- [Aim of the exercise]:
Reproduce exactly, with no pictures, each line from the opening of the material down through the line containing "bm=bm), 'sealant', parent=wfl, smooth=True)".

- [Provided data]:
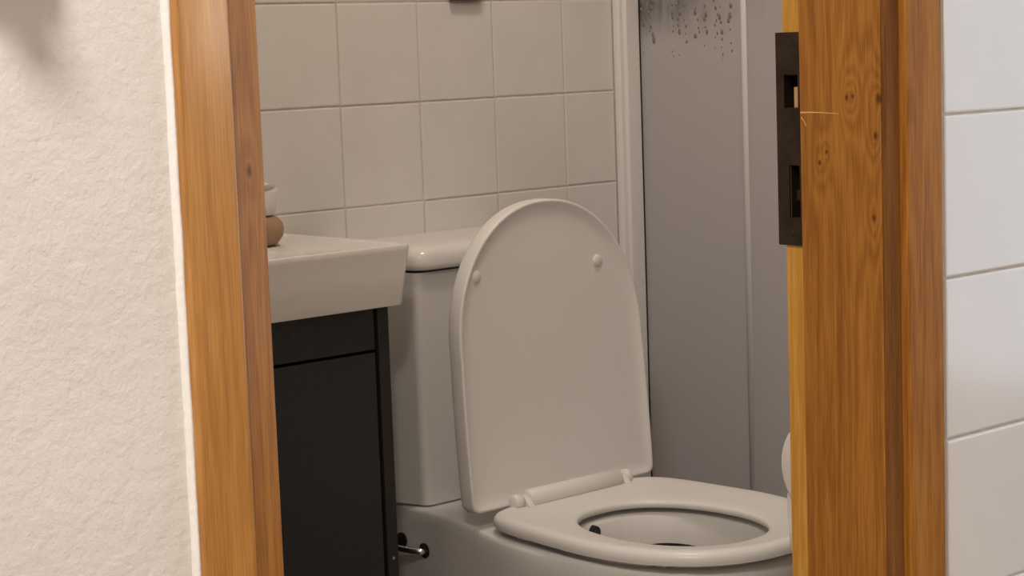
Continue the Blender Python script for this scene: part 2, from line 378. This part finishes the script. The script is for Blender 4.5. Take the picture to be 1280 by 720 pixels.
# sealant bead along the casing
bm = bmesh.new(); L = []
for i in range(161):
    z = 2.04*i/160; w_ = .0024 + .0003*noise.noise((0,0,z*14)) + .0004*noise.noise((3,0,z*90)); d = .0034 + .0008*noise.noise((7,0,z*25))
    x0 = .6708
    L.append([(x0-w_*2.0,YF+.002,z),(x0-w_*1.5,YF-d*.5,z),(x0-w_*.7,YF-d,z),(x0,YF-d*1.25,z),(x0+.0003,YF+.002,z)])
sb = obj('sealant_bead', loft(L, bm=bm), 'sealant', parent=wfl, smooth=True)

# ------------------------------------------------------------------ shower screen
sh = tag(thing('shower_screen', '', '', (2.35, 2.0, 0)), 'misted glass shower screen beside the toilet with white wall profile', 'shower screen')
prof = obj('wall_profile', prism([(2.3005,YB),(2.3005,2.327),(2.3035,2.322),(2.312,2.322),(2.3135,2.316),(2.341,2.316),(2.3455,2.319),(2.3455,YB)], .04, 2.0), 'white_plastic', bevel=.001)
GX0, GX1 = 2.3475, 2.3535
edge = obj('dark_gasket', B((2.3455,2.3560,2.318,YB,.04,2.0)), 'gap_dark')
g1 = obj('glass_pane', B((GX0,GX1,2.097,2.318,.04,1.98)), 'glass')
sl = obj('seal_strip', prism([(2.3474,2.097),(2.3462,2.094),(2.3457,2.091),(2.3462,2.088),(2.3474,2.085),(2.3560,2.085),(2.3560,2.097)], .04, 1.98), 'seal', smooth=True)
g2 = obj('glass_pane', B((GX0,GX1,1.42,2.085,.04,1.98)), 'glass')
kerb = obj('shower_tray_edge', B((2.31,2.40,1.42,2.314,0,.04)), 'ceramic', bevel=.004)
adopt(sh, prof, edge, g1, sl, g2, kerb)
bm = bmesh.new(); rr = random.Random(11)
cols = [2.305,2.292,2.243,2.232,2.215,2.190,2.170,2.150,2.138,2.120]
def bead(x, y, z, r, el):
    L = []
    for (q, d) in ((1,0),(.8,.45),(.4,.75)):
        L.append([(x-r*.55*d, y+r*q*math.cos(2*math.pi*k/8), z+r*el*q*math.sin(2*math.pi*k/8)) for k in range(8)])
    loft(L, cap0=False, bm=bm)
for c in cols:
    z = 1.20
    while z > .93:
        r = rr.uniform(.0014,.0038)*(1 if z > 1.05 else .55)
        if rr.random() < (.95 if z > 1.06 else .35 if z > 1.02 else 0): bead(GX0, c+rr.gauss(0,.003), z, r, rr.uniform(1.1,1.9))
        z -= rr.uniform(.006,.016)
dp = obj('water_drops', bm, 'drop', smooth=True); dp['kind'] = 'stuff'; adopt(sh, dp)

# ------------------------------------------------------------------ toilet
TX = 1.848
tl = thing('toilet', 'white close-coupled toilet with its lid raised against the tank', 'toilet', (TX, 2.0, 0))
NP = 72
def outline(hwr, yr, hwf, yf, yc, nr=6., nf=2.3, z=0, cx=TX, n=NP):
    pts = []
    for k in range(n):
        t = 2*math.pi*k/n; c, s = math.cos(t), math.sin(t)
        e = nr if s > 0 else nf
        x = abs(c)**(2/e)*(1 if c > 0 else -1); y = abs(s)**(2/e)*(1 if s > 0 else -1)
        hw = hwf + (hwr-hwf)*max(0, y) if s > 0 else hwf
        pts.append((cx+hw*x, yc + y*((yr-yc) if s > 0 else (yc-yf)), z))
    return pts
DZ = .403
HCX, HCY = TX-.009, 1.775
YM = 1.84
def bodyloop(z, hw, yf, d=0, k=1.0):
    # wedge plan: narrow under the tank, widening to the seat, elliptical front
    side = []
    for i in range(15):
        y = 2.322 + (YM-2.322)*i/14; t = min(1, max(0, (2.165-y)/.275)); t = t*t*(3-2*t)*.45 + t*.55
        side.append((k*(.126 + (hw-.126)*t) - d, y - (d if i == 0 else 0)))
    e = 2.3
    for i in range(1, 25):
        a = math.pi/2*i/24; side.append(((k*hw-d)*math.cos(a)**(2/e) if i < 24 else 0, YM-(YM-yf-d)*math.sin(a)**(2/e)))
    left = [(TX-x, y, z) for x, y in side]; right = [(TX+x, y, z) for x, y in reversed(side[:-1])]
    return left+right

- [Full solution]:
Continue the Blender Python script for this scene: part 2, from line 378. This part finishes the script. The script is for Blender 4.5. Take the picture to be 1280 by 720 pixels.
# sealant bead along the casing
bm = bmesh.new(); L = []
for i in range(161):
    z = 2.04*i/160; w_ = .0024 + .0003*noise.noise((0,0,z*14)) + .0004*noise.noise((3,0,z*90)); d = .0034 + .0008*noise.noise((7,0,z*25))
    x0 = .6708
    L.append([(x0-w_*2.0,YF+.002,z),(x0-w_*1.5,YF-d*.5,z),(x0-w_*.7,YF-d,z),(x0,YF-d*1.25,z),(x0+.0003,YF+.002,z)])
sb = obj('sealant_bead', loft(L, bm=bm), 'sealant', parent=wfl, smooth=True)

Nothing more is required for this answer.